Abstract

This paper develops a theory of information disclosure with disagreement, and then examines its implications for financial and non-financial firms. I build a model in which managers of firms are voluntarily communicating objective and subjective information, and prior beliefs about the strategy to maximize project value are rational but heterogeneous, creating the possibility of fundamental disagreement. Four main sets of results are derived. First, not all firms disclose (subjective) information about strategy that can potentially increase disagreement with investors. This lack of disclosure occurs even though there are no exogenous communication costs, and “proprietary signaling costs” are precluded because information is being communicated only to the financial market and not to the firm’s product-market competitors. Second, more valuable firms voluntarily disclose less information in equilibrium. Third, information disclosure has real consequences because it interacts with project values, investor relations and corporate governance.
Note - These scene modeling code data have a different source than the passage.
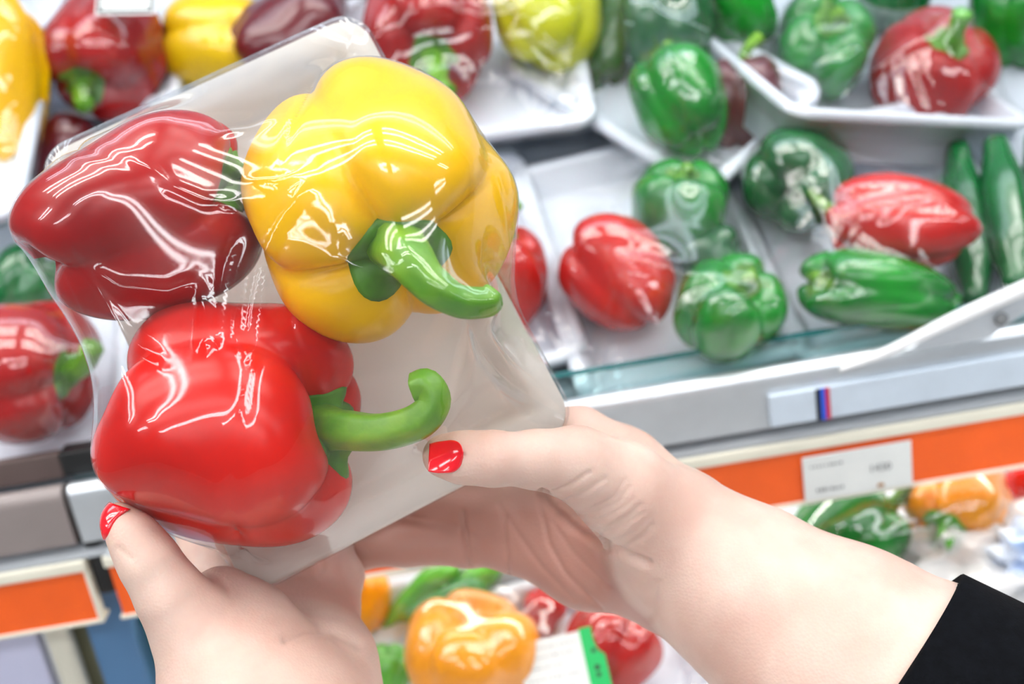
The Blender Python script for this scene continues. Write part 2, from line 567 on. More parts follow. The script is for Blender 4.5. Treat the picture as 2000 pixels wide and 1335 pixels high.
# under-shelf tube, added to brighten the lower bin
for k in (0.0,):
    lt = tag(empty('added_shelf_lamp', (0.22, Y0 + 0.10, 1.212)), 'added slim tube lamp under the upper deck to brighten the lower bin', 'lamp')
    obj('tube', tube_mesh('tube', [(-0.38, 0, 0), (0, 0, 0), (0.42, 0, 0)], [0.008] * 3, 8, sub=1), M['low_fill'], lt)
    obj('holder', box_mesh('holder', -0.40, 0.44, -0.012, 0.012, 0.009, 0.016), M['white'], lt)

# pale taped sleeve with the striped sticker
pA, pB = front(1500, 790, Y0 - 0.018), front(2000, 690, Y0 - 0.018)
sl = tag(obj('ticket_sleeve', box_mesh('ticket_sleeve', pA[0], XR - 0.01, Y0 - 0.0205, Y0 - 0.0168, 1.2125, 1.2325, 0.0012), M['tape']),
         'pale blue-grey plastic sleeve taped along the steel front rail', 'sleeve')
for k in range(3):
    x = front(1592 + 9 * k, 755, Y0 - 0.021)[0]
    s_ = obj('stripe', box_mesh('stripe', x, x + 0.0027, Y0 - 0.0213, Y0 - 0.0206, 1.2127, 1.2322), STR[k], sl)
# slanting white holder bar
a, b = front(1640, 722, Y0 - 0.024), front(2040, 545, Y0 - 0.024)
hb = tag(empty('riser_holder', a), 'white slanting plastic bar with a bolted grey plate, clipped to the front rail', 'holder')
o = obj('bar', tube_mesh('bar', [a - a, (b - a) * .25 + (0, 0, -.0015), (b - a) * .6, b - a], [0.0014, .003, 0.0042, 0.0046], 10), M['white'], hb)
c = front(1905, 640, Y0 - 0.0215) - a
d2 = front(1985, 600, Y0 - 0.0215) - a
o = obj('bolted_plate', new_mesh('bolted_plate', [v for y in (0, .002) for v in [front(1760, 690, Y0 - .0225 + y) - a, front(1930, 660, Y0 - .0225 + y) - a, front(2010, 605, Y0 - .0225 + y) - a, front(2010, 575, Y0 - .0225 + y) - a, front(1850, 640, Y0 - .0225 + y) - a]],
        [(0, 1, 2, 3, 4), (9, 8, 7, 6, 5)] + [(i, (i + 1) % 5 + 0, (i + 1) % 5 + 5, i + 5) for i in range(5)], False), M['plate'], hb)
bc = front(1955, 622, Y0 - 0.024) - a
obj('bolt', tube_mesh('bolt', [bc, bc + (0, -.0012, 0), bc + (0, -.0022, 0)], [.004, .004, .003], 8, sub=1), M['ink'], hb)


def flat_text(txt, size, m, parent, loc, name):
    cu = bpy.data.curves.new(name, 'FONT')
    cu.body = txt
    cu.size = size
    cu.extrude = 0.00008
    tmp = bpy.data.objects.new(name + '_tmp', cu)
    COL.objects.link(tmp)
    dg = bpy.context.evaluated_depsgraph_get()
    me = bpy.data.meshes.new_from_object(tmp.evaluated_get(dg))
    bpy.data.objects.remove(tmp)
    me.name = name
    o = obj(name, me, m, parent)
    o.matrix_basis = Matrix.Translation(Vector(loc)) @ Matrix.Rotation(pi / 2, 4, 'X')
    return o


def scribble(name, m, parent, x0, z0, wid, n, seed, y=-0.0006, h=0.0014):
    """a line of print too soft to read: small uneven strokes."""
    rnd = random.Random(seed)
    V, Fc = [], []
    x = x0
    for k in range(n):
        ww = wid / n * rnd.uniform(.35, .8)
        hh = h * rnd.uniform(.6, 1.1)
        i = len(V)
        V += [(x, y, z0), (x + ww, y, z0), (x + ww, y, z0 + hh), (x, y, z0 + hh)]
        Fc.append((i, i + 1, i + 2, i + 3))
        x += wid / n
    o = obj(name, new_mesh(name, V, Fc, False), m, parent)
    o['kind'] = 'stuff'
    return o


def price_tag(px0, px1, pyc, label, txt=None):
    yy = Y0 - 0.0175
    x0, x1 = front(px0, pyc, yy)[0], front(px1, pyc, yy)[0]
    wd = x1 - x0
    t = tag(empty('price_tag', (x0, yy, 1.1605)), label, 'price tag', 'price tags on the orange strips')
    card = box_mesh('card', 0, wd, 0, 0.0009, 0.0, 0.0285, 0.0003, 1)
    obj('card', card, M['paper'], t)
    if txt:
        flat_text(txt, 0.0066, M['ink'], t, (wd * 0.60, -0.0003, 0.0125), 'price_digits')
        scribble('print_line', M['ink'], t, wd * .07, 0.0215, wd * .30, 9, 3)
        scribble('print_line', M['ink'], t, wd * .11, 0.0055, wd * .26, 8, 5, h=.002)
        bl = new_mesh('rust_spot', [(wd * .70 + .0022 * cos(k * pi / 5), -.0005, .0032 + .0013 * sin(k * pi / 5)) for k in range(10)], [tuple(range(10))], False)
        obj('rust_spot', bl, M['blot'], t)
    return t


price_tag(1566, 1781, 890, 'white price tag reading 1430 on the orange strip beside the forearm', '1430')
price_tag(770, 905, 1010, 'blank pale price tag on the orange strip behind the gripping fingers')

# green crate beside the blue post
cr = tag(empty('plastic_crate', (front(281, 1290, Y0 + .03)[0], Y0 + 0.03, 0.9)), 'dark green plastic crate standing beside the blue-grey post below the strip', 'crate')
obj('end_wall', box_mesh('end_wall', 0, 0.038, 0, 0.012, 0, 0.245, 0.002), M['crate'], cr)
obj('rim', box_mesh('rim', -0.0005, 0.0385, -0.004, 0.014, 0.226, 0.236, 0.002), M['crate'], cr)


# ------------------------------------------------------------------ peppers
def pepper_surf(phi, th, Q):
    s, c = np.sin(phi), np.cos(phi)
    e = Q['e']
    r = np.abs(s) ** e
    z = np.sign(c) * np.abs(c) ** e
    n = Q['n']
    tw = th - Q['t0'] + 0.18 * np.sin(th + Q['c'][0]) + Q['twist'] * z
    G = (1 - np.abs(np.sin(n * tw / 2))) ** 1.9
    lob = 1 + Q['uneven'] * (np.cos(th + Q['c'][1]) * .6 + np.cos(2 * th + Q['c'][2]) * .5)
    r = r * lob * (1 - Q['g'] * G * np.abs(s) ** .4 * (0.55 + 0.45 * np.abs(z)))
    r = r * (1 - Q['taper'] * (1 - z) / 2 - Q['taper2'] * np.clip(-z, 0, 1) ** 2)
    r = r * (1 + .018 * np.sin(3 * th + 4 * z + Q['c'][3]) + .012 * np.sin(5 * th - 6 * z + Q['c'][4]))
    up = np.clip(c, 0, 1) ** .5
    dn = np.clip(-c, 0, 1) ** .5
    hl = 1 + .10 * np.cos(th + Q['c'][5]) + .06 * np.cos(2 * th + Q['c'][0])
    z = z * hl
    z = z - up * (Q['pit'] * np.exp(-(r / .34) ** 2) + Q['gz'] * G * np.exp(-((r - .55) / .32) ** 2))
    z = z + dn * (Q['pit2'] * np.exp(-(r / .26) ** 2) + .8 * Q['gz'] * G * np.exp(-((r - .45) / .35) ** 2))
    x, y = r * np.cos(th) * Q['W'] / 2, r * np.sin(th) * Q['W'] / 2
    x = x + Q['bend'] * z * z * Q['W'] / 2
    return np.stack([x, y, z * Q['L'] / 2], -1)


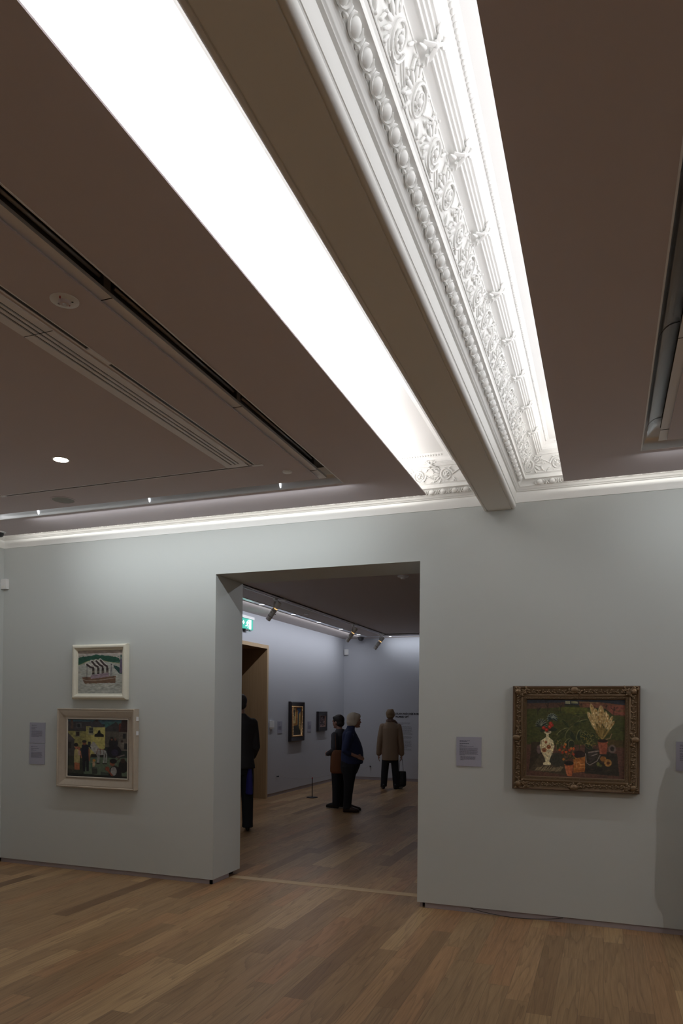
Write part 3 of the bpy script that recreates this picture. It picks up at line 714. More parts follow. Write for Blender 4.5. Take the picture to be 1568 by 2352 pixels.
# --- village street with yellow house and white horse
def art_town():
    r = Ras(150, 154, C(38, 48, 44), (245, 1105, 1052, 1935)); rg = random.Random(4)
    r.poly([(245, 1105), (1052, 1105), (1052, 1180), (245, 1180)], C(66, 96, 110)); r.poly([(740, 1150), (1052, 1150), (900, 1260), (750, 1240)], C(62, 102, 100))
    r.poly([(245, 1150), (580, 1145), (500, 1280), (245, 1280)], C(62, 56, 60)); r.poly([(290, 1120), (322, 1120), (325, 1250), (292, 1250)], C(90, 70, 60))
    r.poly([(365, 1170), (440, 1160), (440, 1240), (370, 1240)], C(84, 84, 84)); r.poly([(380, 1180), (418, 1180), (418, 1230), (380, 1230)], C(28, 30, 36))
    r.poly([(245, 1285), (505, 1285), (505, 1520), (245, 1520)], C(142, 136, 82)); r.poly([(355, 1285), (415, 1285), (415, 1362), (355, 1362)], C(120, 116, 90)); r.poly([(362, 1292), (408, 1292), (408, 1355), (362, 1355)], C(48, 34, 34))
    r.poly([(498, 1215), (748, 1215), (752, 1510), (640, 1640), (505, 1640)], C(186, 178, 108)); r.poly([(500, 1220), (640, 1105), (748, 1225)], C(66, 62, 68)); r.poly([(498, 1215), (560, 1212), (560, 1640), (498, 1640)], C(160, 152, 92))
    r.poly([(530, 1222), (600, 1222), (600, 1335), (530, 1335)], C(150, 148, 120)); r.poly([(540, 1230), (592, 1230), (592, 1310), (540, 1310)], C(30, 34, 40))
    for x in (557, 575): r.line([(x, 1230), (x, 1310)], 2.5, C(140, 138, 120))
    r.line([(540, 1270), (592, 1270)], 3, C(140, 138, 120))
    r.poly([(608, 1360), (612, 1325), (650, 1305), (660, 1275), (672, 1258), (686, 1275), (695, 1305), (732, 1325), (735, 1360)], C(16, 15, 18))
    r.poly([(750, 1235), (890, 1145), (940, 1200), (940, 1280), (750, 1280)], C(58, 56, 58)); r.poly([(750, 1280), (930, 1280), (930, 1500), (750, 1500)], C(84, 80, 72))
    r.poly([(928, 1165), (958, 1160), (958, 1280), (930, 1280)], C(92, 44, 36)); r.poly([(965, 1120), (1052, 1120), (1052, 1285), (940, 1285)], C(54, 34, 34)); r.poly([(930, 1285), (1052, 1285), (1052, 1540), (930, 1540)], C(104, 96, 88))
    for y in range(1300, 1540, 22): r.line([(930, y), (1052, y)], 2, C(80, 72, 66))
    r.poly([(982, 1305), (1022, 1305), (1022, 1375), (982, 1375)], C(30, 32, 38)); r.poly([(1000, 1440), (1050, 1440), (1050, 1520), (1000, 1520)], C(34, 34, 38))
    r.poly([(245, 1300), (355, 1410), (245, 1412)], C(78, 72, 76)); r.poly([(245, 1412), (340, 1412), (340, 1650), (245, 1650)], C(62, 60, 60)); r.poly([(262, 1440), (300, 1440), (300, 1530), (262, 1530)], C(28, 26, 28))
    r.poly([(525, 1430), (560, 1430), (560, 1510), (525, 1510)], C(40, 44, 44)); r.poly([(570, 1600), (780, 1610), (780, 1645), (560, 1640)], C(36, 30, 26))
    r.poly([(420, 1650), (1052, 1640), (1052, 1935), (420, 1935)], C(92, 108, 88)); r.poly([(245, 1640), (470, 1640), (470, 1935), (245, 1935)], C(48, 52, 42))
    for _ in range(80):
        x, y = rg.uniform(245, 1052), rg.uniform(1650, 1930); r.line([(x, y), (x + 30, y + rg.uniform(-8, 8))], 6, C(*rg.choice(((56, 66, 52), (70, 76, 56), (96, 102, 82)))), .4)
    # carriage and riders
    r.ell(870, 1560, 95, 90, C(20, 18, 26)); r.ell(880, 1570, 46, 46, C(44, 36, 60)); r.ell(840, 1440, 40, 70, C(18, 18, 22)); r.ell(838, 1385, 14, 20, C(120, 78, 62)); r.poly([(820, 1360), (856, 1360), (856, 1382), (820, 1382)], C(14, 14, 16))
    r.ell(885, 1440, 34, 60, C(26, 26, 34)); r.ell(884, 1388, 15, 20, C(100, 66, 54)); r.ell(975, 1460, 26, 50, C(116, 108, 100)); r.ell(972, 1412, 15, 18, C(60, 42, 38))
    r.line([(900, 1640), (1000, 1600)], 18, C(112, 100, 96)); r.line([(890, 1700), (940, 1650), (900, 1620)], 9, C(70, 40, 36))
    # horse
    r.ell(690, 1570, 82, 42, C(160, 160, 158)); r.poly([(625, 1600), (560, 1530), (585, 1430), (610, 1432), (660, 1500), (690, 1545)], C(165, 164, 160)); r.ell(585, 1470, 42, 18, C(175, 172, 168), -1.0)
    for x0, x1 in ((640, 655), (672, 668), (745, 735), (772, 765)): r.line([(x0, 1590), (x1 + 8, 1650), (x1, 1728)], 17, C(150, 150, 148)); r.ell(x1, 1730, 18, 9, C(40, 36, 34))
    r.line([(655, 1530), (640, 1600)], 6, C(110, 46, 30)); r.line([(690, 1530), (690, 1605)], 7, C(96, 50, 36)); r.line([(725, 1530), (735, 1600)], 4, C(90, 60, 44)); r.line([(660, 1530), (745, 1535)], 5, C(120, 40, 30)); r.ell(560, 1515, 10, 12, C(60, 56, 56))
    # man in dark
    r.poly([(443, 1480), (480, 1462), (530, 1478), (550, 1600), (540, 1650), (445, 1650)], C(20, 24, 40)); r.poly([(450, 1640), (545, 1640), (540, 1850), (510, 1850), (500, 1700), (492, 1855), (462, 1855)], C(18, 20, 30)); r.ell(478, 1450, 26, 32, C(128, 76, 56)); r.ell(476, 1428, 30, 20, C(40, 36, 36)); r.line([(540, 1540), (548, 1695)], 18, C(140, 84, 60))
    # woman
    r.poly([(345, 1545), (400, 1540), (420, 1600), (415, 1740), (340, 1735)], C(170, 160, 110)); r.ell(370, 1510, 22, 30, C(170, 108, 80)); r.ell(366, 1480, 30, 26, C(26, 20, 22)); r.poly([(350, 1730), (415, 1735), (415, 1830), (345, 1835)], C(158, 96, 66)); r.ell(412, 1590, 20, 40, C(176, 150, 140)); r.ell(408, 1530, 18, 26, C(150, 92, 66))
    r.line([(425, 1570), (440, 1660)], 14, C(170, 104, 76))
    # child, bollard, musician
    r.ell(610, 1690, 20, 20, C(186, 130, 60)); r.ell(600, 1745, 26, 40, C(176, 150, 120)); r.poly([(570, 1730), (590, 1725), (590, 1800), (570, 1800)], C(60, 100, 80)); r.poly([(582, 1790), (650, 1790), (655, 1880), (585, 1880)], C(52, 54, 50)); r.ell(616, 1795, 36, 14, C(72, 74, 68))
    r.poly([(820, 1790), (870, 1750), (960, 1780), (980, 1935), (790, 1935)], C(28, 24, 28)); r.ell(868, 1830, 40, 62, C(150, 150, 148)); r.ell(850, 1720, 34, 40, C(136, 80, 60)); r.ell(862, 1690, 46, 34, C(22, 18, 20)); r.ell(785, 1800, 28, 32, C(140, 70, 52)); r.line([(790, 1820), (850, 1890)], 22, C(140, 70, 52))
    r.poly([(700, 1840), (800, 1860), (800, 1935), (690, 1935)], C(62, 72, 66)); r.ell(990, 1760, 60, 90, C(26, 24, 24)); r.ell(985, 1680, 30, 32, C(60, 40, 34)); r.ell(290, 1820, 55, 50, C(76, 74, 58)); r.ell(270, 1860, 50, 40, C(52, 50, 42))
    r.poly([(245, 1880), (1052, 1900), (1052, 1935), (245, 1935)], C(26, 28, 24))
    r.brush(.06, 3, 3); r.a *= .92; return r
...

Thus, this paper provides an economic rationale for higher-quality firms to withhold more strategic information, and this has pervasive consequences. Fourth, banks, facing greater withdrawal risk than non-financial firms, optimally disclose less strategic information than non-financial firms. Regulations that compel banks to increase information disclosure have the unintended consequence of making banks more fragile. Hence, the analysis exposes a potential tension between information transparency and greater fragility in banking. Improvements in corporate governance will lead banks to voluntarily disclose less strategic information, become less fragile, keep less on-balance-sheet liquidity, and make longer-maturing loans.